Manila in the Claws of Light: A Proletarian Inferno
Among the six movies Lino Brocka directed between 1974 and ’76, there were three landmark works that changed the course of his career and that of Philippine cinema: Weighed but Found Wanting (1974), Manila in the Claws of Light (1975), and Insiang (1976). They impressed local critics and, in the case of the last two films, brought the director international acclaim. The triptych was part of the outcome of Brocka’s attempts at rekindling his passion for filmmaking. He had begun making commercial movies in 1970, after proving his mettle in theater and television. He reaped box-office success and prestigious awards for several melodramas and romances and a historical action film. Nine pictures and two years into his career, however, a row with a producer and a couple of rushed, poorly made movies prompted Brocka to go on a self-imposed hiatus.

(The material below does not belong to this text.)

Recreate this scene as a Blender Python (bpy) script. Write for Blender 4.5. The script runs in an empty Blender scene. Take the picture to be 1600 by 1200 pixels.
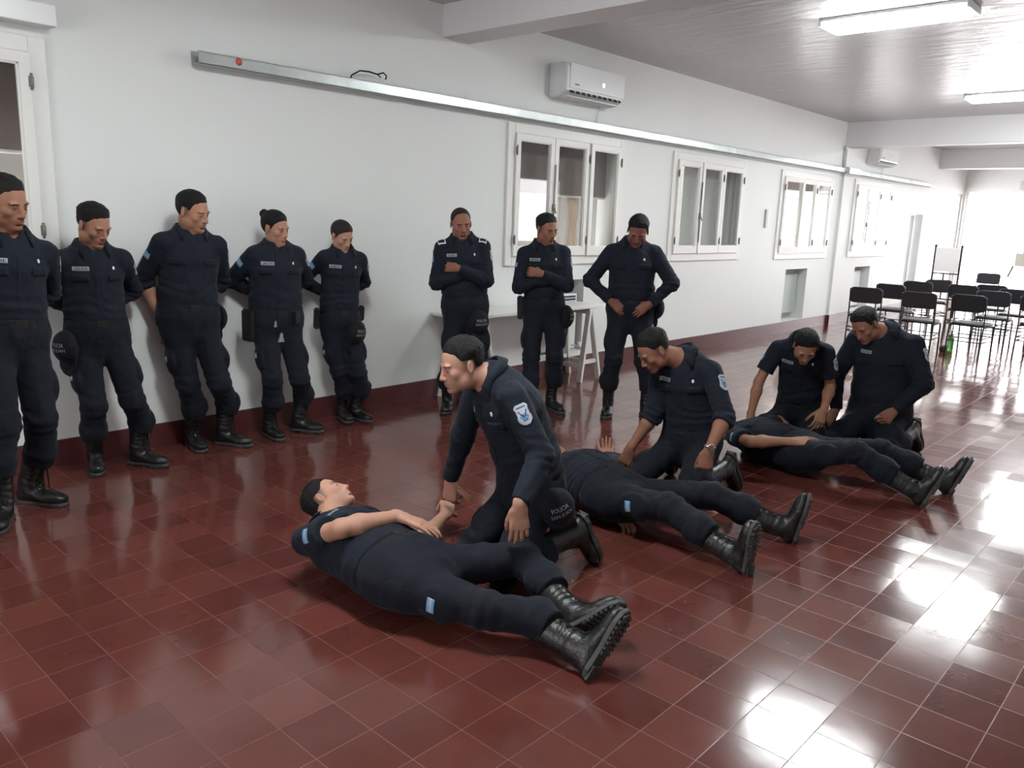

Upon returning two years after that, he vowed to create films that were more substantive and relevant to the national experience. “There’s too much fantasy in the movies, too much escapism,” he said. “Philippine films are wanting in content; they need more realism.” Light, popular fare had always sustained domestic filmmaking in the Philippines, but the studio system that had ruled the industry since the thirties had gone into decline by the early sixties, when its staples—dramas, comedies, adventures, and musicals influenced by Hollywood cinema and Spanish operettas called zarzuelas—began to lose ground to low-budget spectacles and racy exploitation films from independent producers.
Brocka’s desire for change reflected the spirit of the times. President Ferdinand Marcos had imposed martial law in 1972, in a bid to remain in power indefinitely and amass a personal fortune, and was met by fierce resistance—including from middle-class youth inspired by antiestablishment and antiwar uprisings in the West. Marcos had always regarded cinema, an immensely popular medium in his country, as a political battleground. During his successful first run for president, a major Philippine studio released a biopic that helped him get elected by mythologizing him as a man chosen by fate to become a brilliant lawyer and politician. Campaigning for his second term, his supporters bankrolled a movie about his wartime exploits. During martial law (1972–81), censors banned films, meddled with scripts, and destroyed the negatives of material they deemed offensive. Censorship hindered direct representation of the political upheaval that despotism had unleashed. It narrowed the range of films that could be released, thus encouraging the escapist movie trends that Brocka abhorred—car chases, kung-fu fighting, cowboys.
“Manila functions both as stylized reportage on the state of the city during the Marcos era and as a universal tale of life and death in a metropolis.”